Pattern induced defects during advanced CMOS processing can lead to lower quality devices with high leakage currents. Within this study, the effects of oxide trenches on implant related defect formation and evolution in silicon patterned wafers is examined. Oxide filled trenches approximately 4000A deep were patterned into 300 mm silicon wafers. Patterning was followed by ion implantation of Si+ at energies ranging from 10 to 80 keV. Samples were amorphized with doses of 1×1015 atoms/cm2, 5×1015 atoms/cm2, and 1×1016 atoms/cm2. Two independent repeating structures were studied. The first structure is comprised of silicon oxide filled trench lines, 3.7μm wide spaced 12.5μm apart, while the second structure contains silicon squares, 0.6μm on a side, surrounded by a silicon oxide filled trench. Cross- sectional and planar view transmission electron microscopy (TEM) samples were used to examine the defect morphology after annealing at temperatures ranging from 700°C to 950°C and at times between 1 second and 1 minute. Following complete regrowth, an array of defects was observed to form near the surface at the silicon/silicon oxide interface.
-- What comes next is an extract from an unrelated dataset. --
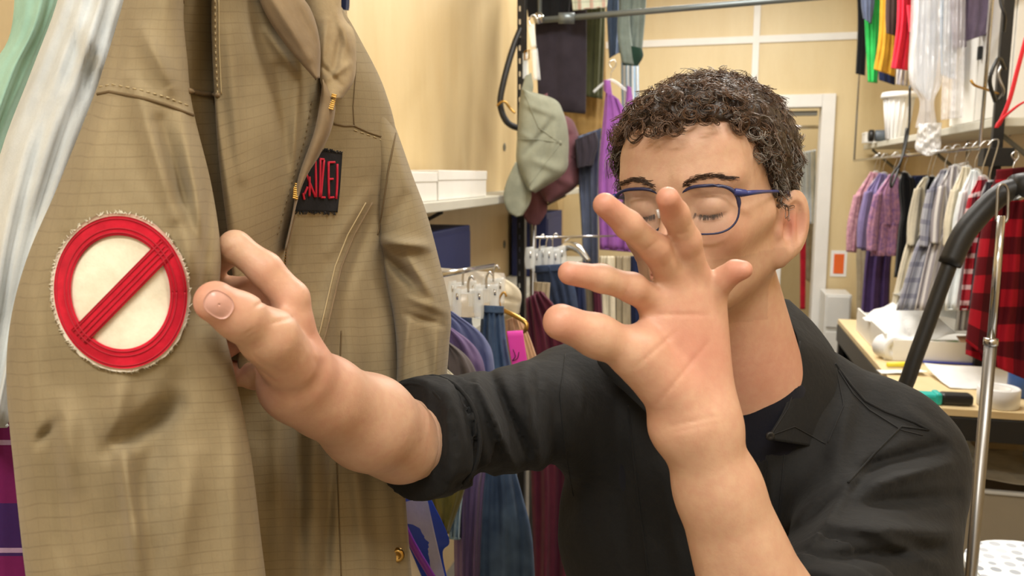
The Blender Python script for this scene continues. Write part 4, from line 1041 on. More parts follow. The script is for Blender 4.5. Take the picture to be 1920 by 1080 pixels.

These trench edge defects appeared to nucleate at the amorphous-crystalline interface for all energies and doses studied. Upon a spike anneal at 700°C, it was observed that regrowth of the amorphous layer had completed except in the region near the trench edge. Thus, it is believed that this defect results from the pinning of the amorphous-crystalline interface along the trench edge during solid phase epitaxial regrowth (SPER).